> WHAT NEEDS TO BE DONE
Reproduce each line exactly. Skip none.

> PROVIDED MATERIAL
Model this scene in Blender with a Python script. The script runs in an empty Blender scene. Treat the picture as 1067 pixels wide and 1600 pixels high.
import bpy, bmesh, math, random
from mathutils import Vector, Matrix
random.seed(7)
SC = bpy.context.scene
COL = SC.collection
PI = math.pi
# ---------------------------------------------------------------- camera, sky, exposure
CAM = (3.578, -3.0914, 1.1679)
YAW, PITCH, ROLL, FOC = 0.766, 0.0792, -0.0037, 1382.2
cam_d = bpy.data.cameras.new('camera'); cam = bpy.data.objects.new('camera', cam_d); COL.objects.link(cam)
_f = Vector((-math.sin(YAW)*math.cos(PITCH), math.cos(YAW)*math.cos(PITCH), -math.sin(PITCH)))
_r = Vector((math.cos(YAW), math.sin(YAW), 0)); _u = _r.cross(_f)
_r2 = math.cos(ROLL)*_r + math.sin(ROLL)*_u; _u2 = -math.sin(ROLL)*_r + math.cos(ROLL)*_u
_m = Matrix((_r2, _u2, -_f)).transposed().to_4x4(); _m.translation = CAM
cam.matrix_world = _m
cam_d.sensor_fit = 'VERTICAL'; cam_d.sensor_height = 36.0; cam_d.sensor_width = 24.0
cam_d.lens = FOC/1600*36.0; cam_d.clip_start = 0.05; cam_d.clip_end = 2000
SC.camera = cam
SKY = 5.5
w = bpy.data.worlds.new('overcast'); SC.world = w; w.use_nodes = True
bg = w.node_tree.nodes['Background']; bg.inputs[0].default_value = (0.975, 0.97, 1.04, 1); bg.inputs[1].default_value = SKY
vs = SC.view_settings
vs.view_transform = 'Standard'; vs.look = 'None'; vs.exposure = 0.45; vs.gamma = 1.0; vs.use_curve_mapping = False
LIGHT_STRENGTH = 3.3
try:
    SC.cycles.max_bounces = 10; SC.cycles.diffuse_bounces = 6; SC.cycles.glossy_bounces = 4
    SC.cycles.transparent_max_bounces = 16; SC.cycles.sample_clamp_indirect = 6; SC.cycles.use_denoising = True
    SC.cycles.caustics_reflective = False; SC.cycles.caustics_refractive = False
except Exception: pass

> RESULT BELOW
Model this scene in Blender with a Python script. The script runs in an empty Blender scene. Treat the picture as 1067 pixels wide and 1600 pixels high.
import bpy, bmesh, math, random
from mathutils import Vector, Matrix
random.seed(7)
SC = bpy.context.scene
COL = SC.collection
PI = math.pi
# ---------------------------------------------------------------- camera, sky, exposure
CAM = (3.578, -3.0914, 1.1679)
YAW, PITCH, ROLL, FOC = 0.766, 0.0792, -0.0037, 1382.2
cam_d = bpy.data.cameras.new('camera'); cam = bpy.data.objects.new('camera', cam_d); COL.objects.link(cam)
_f = Vector((-math.sin(YAW)*math.cos(PITCH), math.cos(YAW)*math.cos(PITCH), -math.sin(PITCH)))
_r = Vector((math.cos(YAW), math.sin(YAW), 0)); _u = _r.cross(_f)
_r2 = math.cos(ROLL)*_r + math.sin(ROLL)*_u; _u2 = -math.sin(ROLL)*_r + math.cos(ROLL)*_u
_m = Matrix((_r2, _u2, -_f)).transposed().to_4x4(); _m.translation = CAM
cam.matrix_world = _m
cam_d.sensor_fit = 'VERTICAL'; cam_d.sensor_height = 36.0; cam_d.sensor_width = 24.0
cam_d.lens = FOC/1600*36.0; cam_d.clip_start = 0.05; cam_d.clip_end = 2000
SC.camera = cam
SKY = 5.5
w = bpy.data.worlds.new('overcast'); SC.world = w; w.use_nodes = True
bg = w.node_tree.nodes['Background']; bg.inputs[0].default_value = (0.975, 0.97, 1.04, 1); bg.inputs[1].default_value = SKY
vs = SC.view_settings
vs.view_transform = 'Standard'; vs.look = 'None'; vs.exposure = 0.45; vs.gamma = 1.0; vs.use_curve_mapping = False
LIGHT_STRENGTH = 3.3
try:
    SC.cycles.max_bounces = 10; SC.cycles.diffuse_bounces = 6; SC.cycles.glossy_bounces = 4
    SC.cycles.transparent_max_bounces = 16; SC.cycles.sample_clamp_indirect = 6; SC.cycles.use_denoising = True
    SC.cycles.caustics_reflective = False; SC.cycles.caustics_refractive = False
except Exception: pass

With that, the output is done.